- Exercise details
Set down the material below in full, matching it exactly.

## Begin

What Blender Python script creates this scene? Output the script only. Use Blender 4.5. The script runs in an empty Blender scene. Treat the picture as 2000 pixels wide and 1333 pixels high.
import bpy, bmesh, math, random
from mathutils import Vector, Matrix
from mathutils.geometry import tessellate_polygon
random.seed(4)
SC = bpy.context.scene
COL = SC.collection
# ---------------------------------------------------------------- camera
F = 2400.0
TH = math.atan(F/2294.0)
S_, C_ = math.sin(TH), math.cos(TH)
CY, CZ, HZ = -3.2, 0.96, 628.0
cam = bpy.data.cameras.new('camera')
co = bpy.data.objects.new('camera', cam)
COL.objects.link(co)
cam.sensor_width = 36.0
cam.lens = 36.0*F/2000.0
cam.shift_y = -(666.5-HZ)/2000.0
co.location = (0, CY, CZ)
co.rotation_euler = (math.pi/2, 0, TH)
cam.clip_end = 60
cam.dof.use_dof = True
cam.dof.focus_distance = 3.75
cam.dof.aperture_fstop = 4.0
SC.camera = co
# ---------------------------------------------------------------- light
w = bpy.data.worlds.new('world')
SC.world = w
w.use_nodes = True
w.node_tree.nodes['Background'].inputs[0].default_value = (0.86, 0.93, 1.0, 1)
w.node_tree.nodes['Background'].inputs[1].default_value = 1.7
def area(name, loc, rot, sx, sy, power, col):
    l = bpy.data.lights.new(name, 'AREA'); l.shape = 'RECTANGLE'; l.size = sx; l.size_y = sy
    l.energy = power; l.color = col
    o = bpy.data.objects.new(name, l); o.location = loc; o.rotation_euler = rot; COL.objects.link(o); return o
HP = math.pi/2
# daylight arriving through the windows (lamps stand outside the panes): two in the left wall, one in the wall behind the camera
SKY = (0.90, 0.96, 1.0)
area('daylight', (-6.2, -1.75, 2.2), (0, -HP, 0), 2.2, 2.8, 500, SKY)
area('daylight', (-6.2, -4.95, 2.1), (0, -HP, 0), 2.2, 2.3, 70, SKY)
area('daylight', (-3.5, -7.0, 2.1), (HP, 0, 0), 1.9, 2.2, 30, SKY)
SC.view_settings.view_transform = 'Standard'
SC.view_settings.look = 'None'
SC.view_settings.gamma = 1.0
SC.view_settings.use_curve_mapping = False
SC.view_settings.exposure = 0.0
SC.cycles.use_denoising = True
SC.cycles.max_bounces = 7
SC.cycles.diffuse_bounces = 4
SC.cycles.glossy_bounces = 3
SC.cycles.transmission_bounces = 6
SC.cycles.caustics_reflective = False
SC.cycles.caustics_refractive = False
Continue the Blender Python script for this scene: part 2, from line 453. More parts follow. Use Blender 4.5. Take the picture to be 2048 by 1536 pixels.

## End

- Solved problem
What Blender Python script creates this scene? Output the script only. Use Blender 4.5. The script runs in an empty Blender scene. Treat the picture as 2000 pixels wide and 1333 pixels high.
import bpy, bmesh, math, random
from mathutils import Vector, Matrix
from mathutils.geometry import tessellate_polygon
random.seed(4)
SC = bpy.context.scene
COL = SC.collection
# ---------------------------------------------------------------- camera
F = 2400.0
TH = math.atan(F/2294.0)
S_, C_ = math.sin(TH), math.cos(TH)
CY, CZ, HZ = -3.2, 0.96, 628.0
cam = bpy.data.cameras.new('camera')
co = bpy.data.objects.new('camera', cam)
COL.objects.link(co)
cam.sensor_width = 36.0
cam.lens = 36.0*F/2000.0
cam.shift_y = -(666.5-HZ)/2000.0
co.location = (0, CY, CZ)
co.rotation_euler = (math.pi/2, 0, TH)
cam.clip_end = 60
cam.dof.use_dof = True
cam.dof.focus_distance = 3.75
cam.dof.aperture_fstop = 4.0
SC.camera = co
# ---------------------------------------------------------------- light
w = bpy.data.worlds.new('world')
SC.world = w
w.use_nodes = True
w.node_tree.nodes['Background'].inputs[0].default_value = (0.86, 0.93, 1.0, 1)
w.node_tree.nodes['Background'].inputs[1].default_value = 1.7
def area(name, loc, rot, sx, sy, power, col):
    l = bpy.data.lights.new(name, 'AREA'); l.shape = 'RECTANGLE'; l.size = sx; l.size_y = sy
    l.energy = power; l.color = col
    o = bpy.data.objects.new(name, l); o.location = loc; o.rotation_euler = rot; COL.objects.link(o); return o
HP = math.pi/2
# daylight arriving through the windows (lamps stand outside the panes): two in the left wall, one in the wall behind the camera
SKY = (0.90, 0.96, 1.0)
area('daylight', (-6.2, -1.75, 2.2), (0, -HP, 0), 2.2, 2.8, 500, SKY)
area('daylight', (-6.2, -4.95, 2.1), (0, -HP, 0), 2.2, 2.3, 70, SKY)
area('daylight', (-3.5, -7.0, 2.1), (HP, 0, 0), 1.9, 2.2, 30, SKY)
SC.view_settings.view_transform = 'Standard'
SC.view_settings.look = 'None'
SC.view_settings.gamma = 1.0
SC.view_settings.use_curve_mapping = False
SC.view_settings.exposure = 0.0
SC.cycles.use_denoising = True
SC.cycles.max_bounces = 7
SC.cycles.diffuse_bounces = 4
SC.cycles.glossy_bounces = 3
SC.cycles.transmission_bounces = 6
SC.cycles.caustics_reflective = False
SC.cycles.caustics_refractive = False
Continue the Blender Python script for this scene: part 2, from line 453. More parts follow. Use Blender 4.5. Take the picture to be 2048 by 1536 pixels.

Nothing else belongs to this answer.